Joe Marler
Joe Marler could face a ban for his \"gypsy boy\" slur aimed at Wales prop Samson Lee during the Six Nations Getty

The Rugby Players' Association (RPA) have launched an impassioned defence of Joe Marler, insisting that he is being hung out to dry in what the organisation's founder and chief executive Damian Hopley has labelled as an "excruciating media witch hunt". Such a sensational statement comes after the Harlequins loose-head prop's World Rugby misconduct hearing was set for Tuesday 5 April.

Marler was heavily criticised after calling Samson Lee a "gypsy boy" during the first half of the 25-21 victory over Wales in March and was quickly reminded of his responsibilities as an international player by head coach Eddie Jones. The 25-year-old delivered an unprompted apology during the half-time interval at Twickenham and later avoided punishment from Six Nations Rugby after they accepted that the comment had been made in the heat of the moment.

The ruling clearly did not satisfy Word Rugby, however, with the sport's governing body subsequently confirming that they had requested more information regarding the process that led to their controversial decision. Marler appeared as a second-half replacement during the Grand Slam decider against France in Paris and recently returned to Aviva Premiership action during Harlequins' 29-23 defeat to the Northampton Saints at Franklin's Gardens.

"Now that the World Rugby hearing date has finally been set, over three weeks since the matter was concluded by the Six Nations, it is important to place on the record how we have watched the events around this ongoing disciplinary process unfold in a state of disbelief," Hopley said in a fiery RPA media release.

"As people throughout the game know, Joe is no racist. He made a comment when provoked and is now being hung out to dry in this excruciating media witch hunt whilst World Rugby have intervened against the RFU and the Six Nations.
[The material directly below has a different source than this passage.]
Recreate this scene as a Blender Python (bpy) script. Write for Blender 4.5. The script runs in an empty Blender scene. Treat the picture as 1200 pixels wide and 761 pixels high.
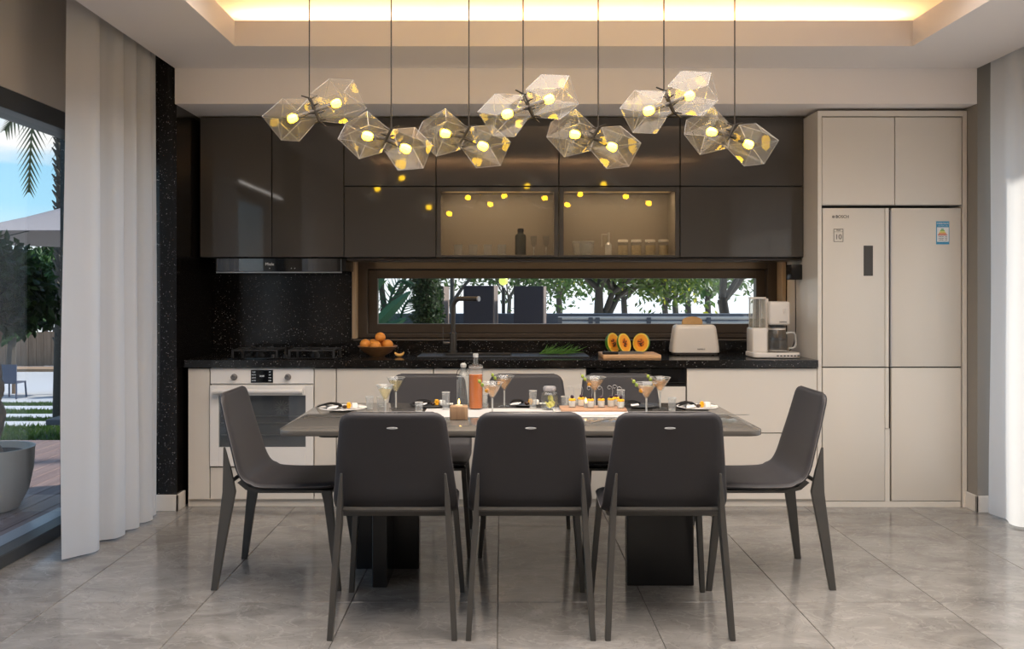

"To put Joe in this position after he apologised to the opposition player, admitted his error of judgement and also received a severe rebuke from the RFU and the Tournament smacks of double jeopardy. Everyone recognises there is no place in the game for these provocations but let's be absolutely clear, Joe is not racially motivated and this matter should have been closed when it was originally dealt with three weeks ago.

"We will be watching the ensuing process extremely carefully but the thought of World Rugby calling for yet another hearing and therefore prolonging this episode defies belief. The apology was accepted, Joe held his hand up and it is now time to draw a line and move on."